*Given information:*
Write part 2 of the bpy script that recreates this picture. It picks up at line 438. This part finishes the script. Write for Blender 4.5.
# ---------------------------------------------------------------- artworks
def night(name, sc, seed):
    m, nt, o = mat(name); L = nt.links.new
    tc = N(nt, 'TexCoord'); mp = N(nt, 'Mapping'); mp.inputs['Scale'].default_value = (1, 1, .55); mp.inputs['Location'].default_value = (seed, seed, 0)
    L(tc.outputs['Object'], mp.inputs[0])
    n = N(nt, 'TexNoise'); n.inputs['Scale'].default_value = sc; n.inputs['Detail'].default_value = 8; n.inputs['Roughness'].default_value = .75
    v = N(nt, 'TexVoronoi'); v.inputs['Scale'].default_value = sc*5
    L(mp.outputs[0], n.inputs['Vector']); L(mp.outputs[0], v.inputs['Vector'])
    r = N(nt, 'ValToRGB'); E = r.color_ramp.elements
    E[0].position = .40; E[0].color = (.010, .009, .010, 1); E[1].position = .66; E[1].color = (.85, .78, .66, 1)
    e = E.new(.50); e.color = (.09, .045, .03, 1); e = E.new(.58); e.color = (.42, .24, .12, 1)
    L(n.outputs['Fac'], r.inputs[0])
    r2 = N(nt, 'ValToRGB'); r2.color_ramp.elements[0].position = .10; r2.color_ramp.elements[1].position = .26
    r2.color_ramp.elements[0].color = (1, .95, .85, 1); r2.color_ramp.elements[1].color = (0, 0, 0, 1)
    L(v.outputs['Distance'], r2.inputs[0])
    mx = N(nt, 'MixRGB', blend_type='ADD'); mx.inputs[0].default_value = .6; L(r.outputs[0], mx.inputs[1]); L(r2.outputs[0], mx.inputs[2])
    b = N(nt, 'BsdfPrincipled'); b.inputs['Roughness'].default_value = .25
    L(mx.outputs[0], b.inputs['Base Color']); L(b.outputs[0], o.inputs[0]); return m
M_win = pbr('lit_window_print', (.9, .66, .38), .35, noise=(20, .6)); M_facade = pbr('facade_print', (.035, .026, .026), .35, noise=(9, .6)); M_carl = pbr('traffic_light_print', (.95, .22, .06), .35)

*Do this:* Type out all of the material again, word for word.

*Written response:*
Write part 2 of the bpy script that recreates this picture. It picks up at line 438. This part finishes the script. Write for Blender 4.5.
# ---------------------------------------------------------------- artworks
def night(name, sc, seed):
    m, nt, o = mat(name); L = nt.links.new
    tc = N(nt, 'TexCoord'); mp = N(nt, 'Mapping'); mp.inputs['Scale'].default_value = (1, 1, .55); mp.inputs['Location'].default_value = (seed, seed, 0)
    L(tc.outputs['Object'], mp.inputs[0])
    n = N(nt, 'TexNoise'); n.inputs['Scale'].default_value = sc; n.inputs['Detail'].default_value = 8; n.inputs['Roughness'].default_value = .75
    v = N(nt, 'TexVoronoi'); v.inputs['Scale'].default_value = sc*5
    L(mp.outputs[0], n.inputs['Vector']); L(mp.outputs[0], v.inputs['Vector'])
    r = N(nt, 'ValToRGB'); E = r.color_ramp.elements
    E[0].position = .40; E[0].color = (.010, .009, .010, 1); E[1].position = .66; E[1].color = (.85, .78, .66, 1)
    e = E.new(.50); e.color = (.09, .045, .03, 1); e = E.new(.58); e.color = (.42, .24, .12, 1)
    L(n.outputs['Fac'], r.inputs[0])
    r2 = N(nt, 'ValToRGB'); r2.color_ramp.elements[0].position = .10; r2.color_ramp.elements[1].position = .26
    r2.color_ramp.elements[0].color = (1, .95, .85, 1); r2.color_ramp.elements[1].color = (0, 0, 0, 1)
    L(v.outputs['Distance'], r2.inputs[0])
    mx = N(nt, 'MixRGB', blend_type='ADD'); mx.inputs[0].default_value = .6; L(r.outputs[0], mx.inputs[1]); L(r2.outputs[0], mx.inputs[2])
    b = N(nt, 'BsdfPrincipled'); b.inputs['Roughness'].default_value = .25
    L(mx.outputs[0], b.inputs['Base Color']); L(b.outputs[0], o.inputs[0]); return m
M_win = pbr('lit_window_print', (.9, .66, .38), .35, noise=(20, .6)); M_facade = pbr('facade_print', (.035, .026, .026), .35, noise=(9, .6)); M_carl = pbr('traffic_light_print', (.95, .22, .06), .35)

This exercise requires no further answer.